- _Goal of the exercise_
All lines below must be repeated exactly, with the pictures omitted.

- _Dataset section_
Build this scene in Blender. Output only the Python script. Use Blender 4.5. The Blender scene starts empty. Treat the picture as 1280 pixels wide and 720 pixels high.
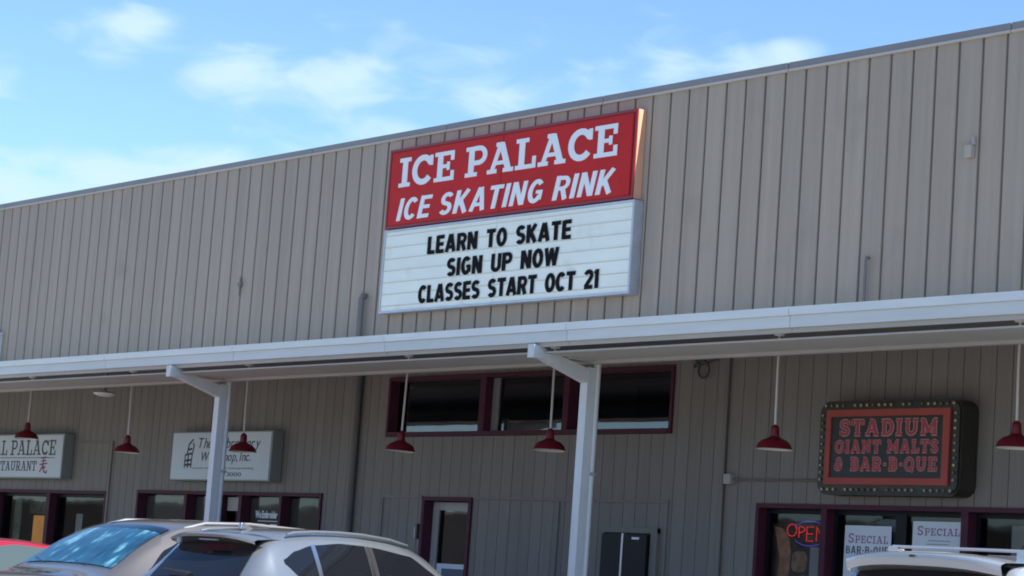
import bpy, math, random
from mathutils import Vector, Matrix
random.seed(7)
R = math.radians
sc = bpy.context.scene
# ------------------------------------------------------------------ camera
cam = bpy.data.cameras.new('camera'); camo = bpy.data.objects.new('camera', cam)
sc.collection.objects.link(camo); sc.camera = camo
cam.sensor_width = 36; cam.lens = 2911/1280*36; cam.clip_end = 3000; cam.clip_start = .1
yaw, pitch, roll = R(50.81), R(7.61), R(-4.14)
F = Vector((-math.sin(yaw)*math.cos(pitch), math.cos(yaw)*math.cos(pitch), math.sin(pitch)))
R0 = Vector((math.cos(yaw), math.sin(yaw), 0)); U0 = R0.cross(F)
Rv = R0*math.cos(roll) - U0*math.sin(roll); Uv = U0*math.cos(roll) + R0*math.sin(roll)
M = Matrix((Rv, Uv, -F)).transposed().to_4x4(); M.translation = Vector((0, -18.03, 1.15))
camo.matrix_world = M
# ------------------------------------------------------------------ sun and sky
SUN_EL, SUN_AZ = R(48), None
sd = Vector((.66, .072, .745)).normalized()          # towards the sun: from the right, just behind the facade
SUN_EL = math.asin(sd.z)
sl = bpy.data.lights.new('sun', 'SUN'); sl.energy = 5.0; sl.angle = R(.5); sl.color = (1, .95, .88)
so = bpy.data.objects.new('sun', sl); sc.collection.objects.link(so)
so.rotation_euler = sd.to_track_quat('Z', 'Y').to_euler()
w = bpy.data.worlds.new('World'); sc.world = w; w.use_nodes = True
nt = w.node_tree; N = nt.nodes; Lk = nt.links; N.clear()
sky = N.new('ShaderNodeTexSky'); sky.sky_type = 'NISHITA'; sky.sun_disc = False
sky.sun_elevation = SUN_EL; sky.sun_rotation = math.atan2(sd.x, sd.y)
sky.air_density = 1.0; sky.dust_density = .4; sky.ozone_density = 3.0; sky.altitude = 100
tc = N.new('ShaderNodeTexCoord')
def wn(t, **k):
    n = N.new(t)
    for a, b in k.items(): setattr(n, a, b)
    return n
mp = wn('ShaderNodeMapping'); mp.inputs['Scale'].default_value = (1, 1, 2.6); mp.inputs['Location'].default_value = (.37, 1.9, .6)
Lk.new(tc.outputs['Generated'], mp.inputs[0])
nz = wn('ShaderNodeTexNoise'); nz.inputs['Scale'].default_value = 4.2; nz.inputs['Detail'].default_value = 6; nz.inputs['Roughness'].default_value = .5
Lk.new(mp.outputs[0], nz.inputs['Vector'])
nz2 = wn('ShaderNodeTexNoise'); nz2.inputs['Scale'].default_value = 26; nz2.inputs['Detail'].default_value = 8; nz2.inputs['Distortion'].default_value = .5
Lk.new(mp.outputs[0], nz2.inputs['Vector'])
def blob(px, py, r, amp, sz=1.8):            # a cumulus bank in the direction of a measured point of the sky
    d = (F + Rv*(px-640)/2911 - Uv*(py-360)/2911).normalized()
    s = wn('ShaderNodeVectorMath', operation='SUBTRACT'); s.inputs[1].default_value = d
    Lk.new(tc.outputs['Generated'], s.inputs[0])
    m = wn('ShaderNodeVectorMath', operation='MULTIPLY'); m.inputs[1].default_value = (1, 1, sz); Lk.new(s.outputs[0], m.inputs[0])
    l = wn('ShaderNodeVectorMath', operation='LENGTH'); Lk.new(m.outputs[0], l.inputs[0])
    q = wn('ShaderNodeMapRange', interpolation_type='SMOOTHERSTEP'); Lk.new(l.outputs['Value'], q.inputs[0])
    q.inputs[1].default_value = 0; q.inputs[2].default_value = r; q.inputs[3].default_value = amp; q.inputs[4].default_value = 0
    return q.outputs[0]
blobs = [blob(120, 45, .045, .36), blob(190, 30, .028, .32), blob(290, 95, .048, .44), blob(420, 105, .036, .34), blob(610, 130, .03, .2), blob(50, 232, .09, .44, 3.5), blob(200, 212, .08, .34, 4),
         blob(330, 195, .08, .32, 4.5), blob(480, 165, .05, .26, 4.5), blob(945, 78, .034, .36), blob(1000, 62, .026, .22), blob(850, 85, .026, .2), blob(0, 95, .03, .3)]
acc = None
for b in blobs:
    if acc is None: acc = b; continue
    a = wn('ShaderNodeMath', operation='ADD'); Lk.new(acc, a.inputs[0]); Lk.new(b, a.inputs[1]); acc = a.outputs[0]
a1 = wn('ShaderNodeMath', operation='MULTIPLY_ADD'); a1.inputs[1].default_value = .8; Lk.new(nz2.outputs[0], a1.inputs[0]); Lk.new(nz.outputs[0], a1.inputs[2])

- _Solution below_
Build this scene in Blender. Output only the Python script. Use Blender 4.5. The Blender scene starts empty. Treat the picture as 1280 pixels wide and 720 pixels high.
import bpy, math, random
from mathutils import Vector, Matrix
random.seed(7)
R = math.radians
sc = bpy.context.scene
# ------------------------------------------------------------------ camera
cam = bpy.data.cameras.new('camera'); camo = bpy.data.objects.new('camera', cam)
sc.collection.objects.link(camo); sc.camera = camo
cam.sensor_width = 36; cam.lens = 2911/1280*36; cam.clip_end = 3000; cam.clip_start = .1
yaw, pitch, roll = R(50.81), R(7.61), R(-4.14)
F = Vector((-math.sin(yaw)*math.cos(pitch), math.cos(yaw)*math.cos(pitch), math.sin(pitch)))
R0 = Vector((math.cos(yaw), math.sin(yaw), 0)); U0 = R0.cross(F)
Rv = R0*math.cos(roll) - U0*math.sin(roll); Uv = U0*math.cos(roll) + R0*math.sin(roll)
M = Matrix((Rv, Uv, -F)).transposed().to_4x4(); M.translation = Vector((0, -18.03, 1.15))
camo.matrix_world = M
# ------------------------------------------------------------------ sun and sky
SUN_EL, SUN_AZ = R(48), None
sd = Vector((.66, .072, .745)).normalized()          # towards the sun: from the right, just behind the facade
SUN_EL = math.asin(sd.z)
sl = bpy.data.lights.new('sun', 'SUN'); sl.energy = 5.0; sl.angle = R(.5); sl.color = (1, .95, .88)
so = bpy.data.objects.new('sun', sl); sc.collection.objects.link(so)
so.rotation_euler = sd.to_track_quat('Z', 'Y').to_euler()
w = bpy.data.worlds.new('World'); sc.world = w; w.use_nodes = True
nt = w.node_tree; N = nt.nodes; Lk = nt.links; N.clear()
sky = N.new('ShaderNodeTexSky'); sky.sky_type = 'NISHITA'; sky.sun_disc = False
sky.sun_elevation = SUN_EL; sky.sun_rotation = math.atan2(sd.x, sd.y)
sky.air_density = 1.0; sky.dust_density = .4; sky.ozone_density = 3.0; sky.altitude = 100
tc = N.new('ShaderNodeTexCoord')
def wn(t, **k):
    n = N.new(t)
    for a, b in k.items(): setattr(n, a, b)
    return n
mp = wn('ShaderNodeMapping'); mp.inputs['Scale'].default_value = (1, 1, 2.6); mp.inputs['Location'].default_value = (.37, 1.9, .6)
Lk.new(tc.outputs['Generated'], mp.inputs[0])
nz = wn('ShaderNodeTexNoise'); nz.inputs['Scale'].default_value = 4.2; nz.inputs['Detail'].default_value = 6; nz.inputs['Roughness'].default_value = .5
Lk.new(mp.outputs[0], nz.inputs['Vector'])
nz2 = wn('ShaderNodeTexNoise'); nz2.inputs['Scale'].default_value = 26; nz2.inputs['Detail'].default_value = 8; nz2.inputs['Distortion'].default_value = .5
Lk.new(mp.outputs[0], nz2.inputs['Vector'])
def blob(px, py, r, amp, sz=1.8):            # a cumulus bank in the direction of a measured point of the sky
    d = (F + Rv*(px-640)/2911 - Uv*(py-360)/2911).normalized()
    s = wn('ShaderNodeVectorMath', operation='SUBTRACT'); s.inputs[1].default_value = d
    Lk.new(tc.outputs['Generated'], s.inputs[0])
    m = wn('ShaderNodeVectorMath', operation='MULTIPLY'); m.inputs[1].default_value = (1, 1, sz); Lk.new(s.outputs[0], m.inputs[0])
    l = wn('ShaderNodeVectorMath', operation='LENGTH'); Lk.new(m.outputs[0], l.inputs[0])
    q = wn('ShaderNodeMapRange', interpolation_type='SMOOTHERSTEP'); Lk.new(l.outputs['Value'], q.inputs[0])
    q.inputs[1].default_value = 0; q.inputs[2].default_value = r; q.inputs[3].default_value = amp; q.inputs[4].default_value = 0
    return q.outputs[0]
blobs = [blob(120, 45, .045, .36), blob(190, 30, .028, .32), blob(290, 95, .048, .44), blob(420, 105, .036, .34), blob(610, 130, .03, .2), blob(50, 232, .09, .44, 3.5), blob(200, 212, .08, .34, 4),
         blob(330, 195, .08, .32, 4.5), blob(480, 165, .05, .26, 4.5), blob(945, 78, .034, .36), blob(1000, 62, .026, .22), blob(850, 85, .026, .2), blob(0, 95, .03, .3)]
acc = None
for b in blobs:
    if acc is None: acc = b; continue
    a = wn('ShaderNodeMath', operation='ADD'); Lk.new(acc, a.inputs[0]); Lk.new(b, a.inputs[1]); acc = a.outputs[0]
a1 = wn('ShaderNodeMath', operation='MULTIPLY_ADD'); a1.inputs[1].default_value = .8; Lk.new(nz2.outputs[0], a1.inputs[0]); Lk.new(nz.outputs[0], a1.inputs[2])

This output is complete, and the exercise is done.